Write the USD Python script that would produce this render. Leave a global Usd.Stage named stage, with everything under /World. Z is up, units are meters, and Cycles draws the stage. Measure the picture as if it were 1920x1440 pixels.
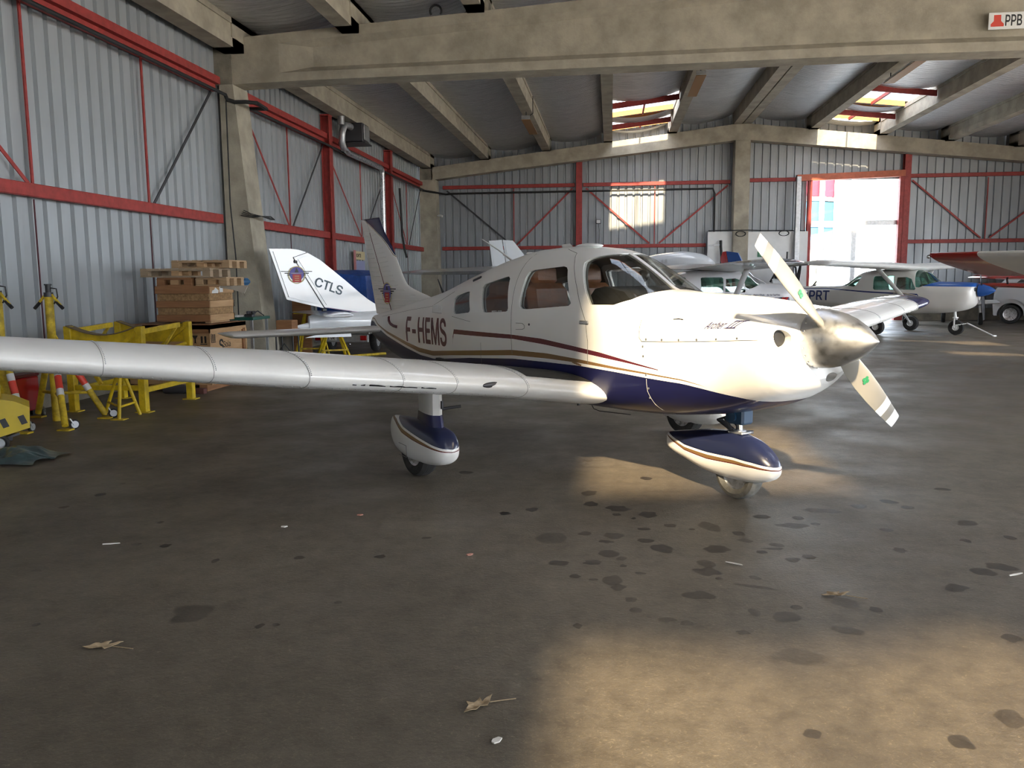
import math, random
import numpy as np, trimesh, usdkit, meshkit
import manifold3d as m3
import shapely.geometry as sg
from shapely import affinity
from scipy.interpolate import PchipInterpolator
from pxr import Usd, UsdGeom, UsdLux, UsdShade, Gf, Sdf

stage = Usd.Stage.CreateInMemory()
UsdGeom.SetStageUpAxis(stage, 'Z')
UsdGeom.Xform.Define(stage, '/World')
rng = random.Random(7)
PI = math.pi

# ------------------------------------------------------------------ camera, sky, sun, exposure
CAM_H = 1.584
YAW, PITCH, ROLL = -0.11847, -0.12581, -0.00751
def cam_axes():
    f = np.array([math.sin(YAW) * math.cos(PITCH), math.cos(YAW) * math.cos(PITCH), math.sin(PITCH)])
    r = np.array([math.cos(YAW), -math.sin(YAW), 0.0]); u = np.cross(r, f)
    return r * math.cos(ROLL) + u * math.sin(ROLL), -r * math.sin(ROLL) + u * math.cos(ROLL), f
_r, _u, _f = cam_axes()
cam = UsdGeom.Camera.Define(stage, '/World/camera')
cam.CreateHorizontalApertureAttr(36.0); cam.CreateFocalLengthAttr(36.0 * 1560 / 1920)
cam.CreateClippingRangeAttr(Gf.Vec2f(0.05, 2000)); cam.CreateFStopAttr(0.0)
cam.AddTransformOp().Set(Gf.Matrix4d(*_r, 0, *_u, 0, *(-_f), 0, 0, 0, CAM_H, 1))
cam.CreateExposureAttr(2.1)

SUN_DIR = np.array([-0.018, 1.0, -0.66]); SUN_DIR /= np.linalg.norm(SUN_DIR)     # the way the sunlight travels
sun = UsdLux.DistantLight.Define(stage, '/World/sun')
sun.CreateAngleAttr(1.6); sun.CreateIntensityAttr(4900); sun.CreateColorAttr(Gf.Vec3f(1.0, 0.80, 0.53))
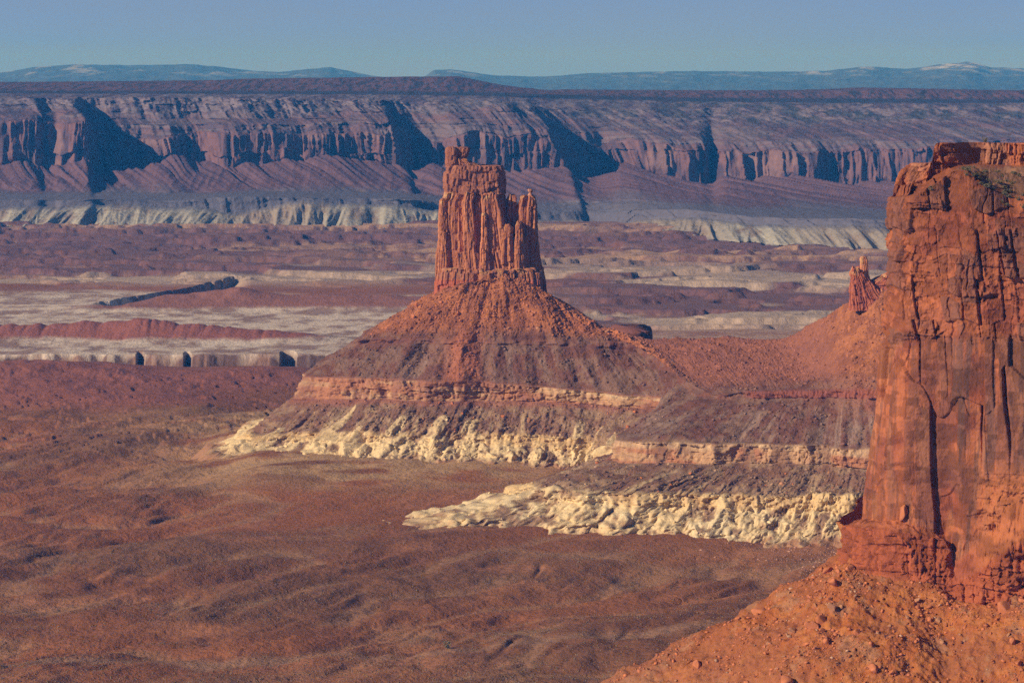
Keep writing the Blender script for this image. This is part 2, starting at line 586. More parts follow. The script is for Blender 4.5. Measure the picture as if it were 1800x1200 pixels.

- _Short exercise_: Leave out the pictures and give the rest of the records again exactly.

- _Exercise response_:
Write the USD Python script that would produce this render. Leave a global Usd.Stage named stage, with everything under /World. Z is up, units are meters, and Cycles draws the stage. Measure the picture as if it were 1920x1440 pixels.
import math, random
import numpy as np, trimesh, usdkit, meshkit
import manifold3d as m3
import shapely.geometry as sg
from shapely import affinity
from scipy.interpolate import PchipInterpolator
from pxr import Usd, UsdGeom, UsdLux, UsdShade, Gf, Sdf

stage = Usd.Stage.CreateInMemory()
UsdGeom.SetStageUpAxis(stage, 'Z')
UsdGeom.Xform.Define(stage, '/World')
rng = random.Random(7)
PI = math.pi

# ------------------------------------------------------------------ camera, sky, sun, exposure
CAM_H = 1.584
YAW, PITCH, ROLL = -0.11847, -0.12581, -0.00751
def cam_axes():
    f = np.array([math.sin(YAW) * math.cos(PITCH), math.cos(YAW) * math.cos(PITCH), math.sin(PITCH)])
    r = np.array([math.cos(YAW), -math.sin(YAW), 0.0]); u = np.cross(r, f)
    return r * math.cos(ROLL) + u * math.sin(ROLL), -r * math.sin(ROLL) + u * math.cos(ROLL), f
_r, _u, _f = cam_axes()
cam = UsdGeom.Camera.Define(stage, '/World/camera')
cam.CreateHorizontalApertureAttr(36.0); cam.CreateFocalLengthAttr(36.0 * 1560 / 1920)
cam.CreateClippingRangeAttr(Gf.Vec2f(0.05, 2000)); cam.CreateFStopAttr(0.0)
cam.AddTransformOp().Set(Gf.Matrix4d(*_r, 0, *_u, 0, *(-_f), 0, 0, 0, CAM_H, 1))
cam.CreateExposureAttr(2.1)

SUN_DIR = np.array([-0.018, 1.0, -0.66]); SUN_DIR /= np.linalg.norm(SUN_DIR)     # the way the sunlight travels
sun = UsdLux.DistantLight.Define(stage, '/World/sun')
sun.CreateAngleAttr(1.6); sun.CreateIntensityAttr(4900); sun.CreateColorAttr(Gf.Vec3f(1.0, 0.80, 0.53))
Keep writing the Blender script for this image. This is part 2, starting at line 586. More parts follow. The script is for Blender 4.5. Measure the picture as if it were 1800x1200 pixels.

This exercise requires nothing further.